┌──

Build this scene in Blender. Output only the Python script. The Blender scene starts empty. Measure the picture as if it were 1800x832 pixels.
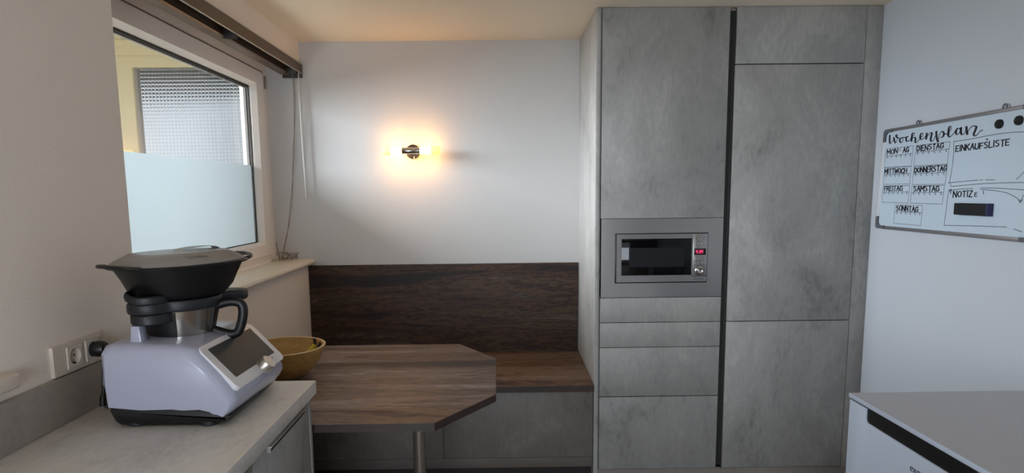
import bpy, bmesh, math, random
from mathutils import Vector, Matrix

random.seed(7)
SC = bpy.context.scene
COL = SC.collection

# ------------------------------------------------------------------ camera
F, PITCH, YAW, ROLL, PX, PY, EYE = 1091.2, .1248, .0079, .0109, 884.7, 476.5, 1.45
cp, sp, cy, sy = math.cos(PITCH), math.sin(PITCH), math.cos(YAW), math.sin(YAW)
fwd = Vector((sy * cp, cy * cp, -sp)); rgt = Vector((cy, -sy, 0)); dwn = fwd.cross(rgt)
cr, sr = math.cos(ROLL), math.sin(ROLL)
r2 = cr * rgt + sr * dwn; d2 = -sr * rgt + cr * dwn
cam_data = bpy.data.cameras.new('camera'); cam = bpy.data.objects.new('camera', cam_data); COL.objects.link(cam)
M3 = Matrix((r2, -d2, -fwd)).transposed()
cam.matrix_world = Matrix.Translation((0, 0, EYE)) @ M3.to_4x4()
cam_data.sensor_width = 36; cam_data.sensor_fit = 'HORIZONTAL'
cam_data.lens = F / 1800 * 36
cam_data.shift_x = (900 - PX) / 1800; cam_data.shift_y = (PY - 416) / 1800
cam_data.clip_start = .02
SC.camera = cam

# ------------------------------------------------------------------ sky, daylight, exposure
SC.view_settings.view_transform = 'Standard'; SC.view_settings.look = 'None'
SC.view_settings.exposure = -.25; SC.view_settings.gamma = 1; SC.view_settings.use_curve_mapping = False
SC.cycles.use_denoising = True
SC.cycles.max_bounces = 10; SC.cycles.diffuse_bounces = 6; SC.cycles.transmission_bounces = 8
SC.cycles.transparent_max_bounces = 12; SC.cycles.sample_clamp_indirect = 6; SC.cycles.caustics_reflective = False
SC.cycles.caustics_refractive = False

W = bpy.data.worlds.new('overcast_sky'); SC.world = W; W.use_nodes = True
nt = W.node_tree; bg = nt.nodes['Background']
tc = nt.nodes.new('ShaderNodeTexCoord'); sx = nt.nodes.new('ShaderNodeSeparateXYZ'); rp = nt.nodes.new('ShaderNodeValToRGB')
nt.links.new(tc.outputs['Generated'], sx.inputs[0]); nt.links.new(sx.outputs['Z'], rp.inputs[0]); nt.links.new(rp.outputs[0], bg.inputs['Color'])
rp.color_ramp.elements[0].position = 0; rp.color_ramp.elements[0].color = (.80, .88, .96, 1)
rp.color_ramp.elements[1].position = 1; rp.color_ramp.elements[1].color = (.62, .76, .95, 1)
bg.inputs['Strength'].default_value = 1.5


def area(name, loc, direction, sx_, sy_, power, col, spread=math.pi):
    d = bpy.data.lights.new(name, 'AREA'); d.shape = 'RECTANGLE'; d.size = sx_; d.size_y = sy_; d.energy = power; d.color = col; d.spread = spread
    o = bpy.data.objects.new(name, d); COL.objects.link(o); o.location = loc
    o.rotation_euler = Vector(direction).to_track_quat('-Z', 'Y').to_euler(); return o


area('daylight_window', (-2.75, 2.35, 2.08), (1, 0, -.42), 1.7, .85, 132, (.84, .92, 1.0), math.radians(110))
area('daylight_balcony_door', (-.32, -1.28, 1.02), (.12, 1, -.05), 1.3, 1.2, 60, (.80, .89, 1.0))


# ------------------------------------------------------------------ materials
def lin(h):
    c = [int(h[i:i + 2], 16) / 255 for i in (0, 2, 4)]
    return tuple(x / 12.92 if x <= .04045 else ((x + .055) / 1.055) ** 2.4 for x in c) + (1,)


def mat(name, col, rough=.5, metal=0, spec=.5, coat=0, emit=None, es=0, bump=0, bscale=200, var=0, vscale=8):
    m = bpy.data.materials.new(name); m.use_nodes = True; t = m.node_tree; b = t.nodes['Principled BSDF']
    c = lin(col) if isinstance(col, str) else col
    b.inputs['Base Color'].default_value = c; b.inputs['Roughness'].default_value = rough; b.inputs['Metallic'].default_value = metal
    b.inputs['Specular IOR Level'].default_value = spec; b.inputs['Coat Weight'].default_value = coat
    if emit:
        b.inputs['Emission Color'].default_value = lin(emit) if isinstance(emit, str) else emit; b.inputs['Emission Strength'].default_value = es
    if bump or var:
        g = t.nodes.new('ShaderNodeNewGeometry')
    if var:
        n = t.nodes.new('ShaderNodeTexNoise'); n.inputs['Scale'].default_value = vscale; n.inputs['Detail'].default_value = 5
        t.links.new(g.outputs['Position'], n.inputs['Vector'])
        r = t.nodes.new('ShaderNodeValToRGB'); r.color_ramp.elements[0].position = .3; r.color_ramp.elements[1].position = .7
        r.color_ramp.elements[0].color = tuple(x * (1 - var) for x in c[:3]) + (1,); r.color_ramp.elements[1].color = tuple(min(1, x * (1 + var)) for x in c[:3]) + (1,)
        t.links.new(n.outputs['Fac'], r.inputs[0]); t.links.new(r.outputs[0], b.inputs['Base Color'])
    if bump:
        n = t.nodes.new('ShaderNodeTexNoise'); n.inputs['Scale'].default_value = bscale; n.inputs['Detail'].default_value = 3
        t.links.new(g.outputs['Position'], n.inputs['Vector'])
        bp = t.nodes.new('ShaderNodeBump'); bp.inputs['Strength'].default_value = bump; bp.inputs['Distance'].default_value = .002
        t.links.new(n.outputs['Fac'], bp.inputs['Height']); t.links.new(bp.outputs[0], b.inputs['Normal'])
    return m


def streaks(name, stops, scale, fine, rough=.45, mix=.35, seed=0, bump=.15, det=8, nrough=.62):
    """laminate with long streaks: two stretched noises through a colour ramp, a fine speckle over it"""
    m = bpy.data.materials.new(name); m.use_nodes = True; t = m.node_tree; b = t.nodes['Principled BSDF']
    g = t.nodes.new('ShaderNodeNewGeometry')

    def noise(sc, det, dist, off):
        mp = t.nodes.new('ShaderNodeMapping'); mp.inputs['Scale'].default_value = sc; mp.inputs['Location'].default_value = (off, off * 1.7, off * .6)
        t.links.new(g.outputs['Position'], mp.inputs['Vector'])
        n = t.nodes.new('ShaderNodeTexNoise'); n.inputs['Scale'].default_value = 1; n.inputs['Detail'].default_value = det
        n.inputs['Roughness'].default_value = nrough; n.inputs['Distortion'].default_value = dist
        t.links.new(mp.outputs[0], n.inputs['Vector']); return n
    n1 = noise(scale, det, .6, seed); n2 = noise(fine, 6, .2, seed + 5)
    mx = t.nodes.new('ShaderNodeMix'); mx.inputs['Factor'].default_value = mix
    t.links.new(n1.outputs['Fac'], mx.inputs['A']); t.links.new(n2.outputs['Fac'], mx.inputs['B'])
    r = t.nodes.new('ShaderNodeValToRGB'); cr_ = r.color_ramp
    cr_.elements[0].position, cr_.elements[0].color = stops[0][0], lin(stops[0][1])
    cr_.elements[1].position, cr_.elements[1].color = stops[-1][0], lin(stops[-1][1])
    for p, c in stops[1:-1]:
        e = cr_.elements.new(p); e.color = lin(c)
    t.links.new(mx.outputs['Result'], r.inputs[0]); t.links.new(r.outputs[0], b.inputs['Base Color'])
    b.inputs['Roughness'].default_value = rough
    bp = t.nodes.new('ShaderNodeBump'); bp.inputs['Strength'].default_value = bump; bp.inputs['Distance'].default_value = .001
    t.links.new(n2.outputs['Fac'], bp.inputs['Height']); t.links.new(bp.outputs[0], b.inputs['Normal'])
    return m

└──

### What you are asked to do
Look at the listing and set down only the lines from its start through the line with "COL = SC.collection", word for word and without pictures.

### Written answer
Build this scene in Blender. Output only the Python script. The Blender scene starts empty. Measure the picture as if it were 1800x832 pixels.
import bpy, bmesh, math, random
from mathutils import Vector, Matrix

random.seed(7)
SC = bpy.context.scene
COL = SC.collection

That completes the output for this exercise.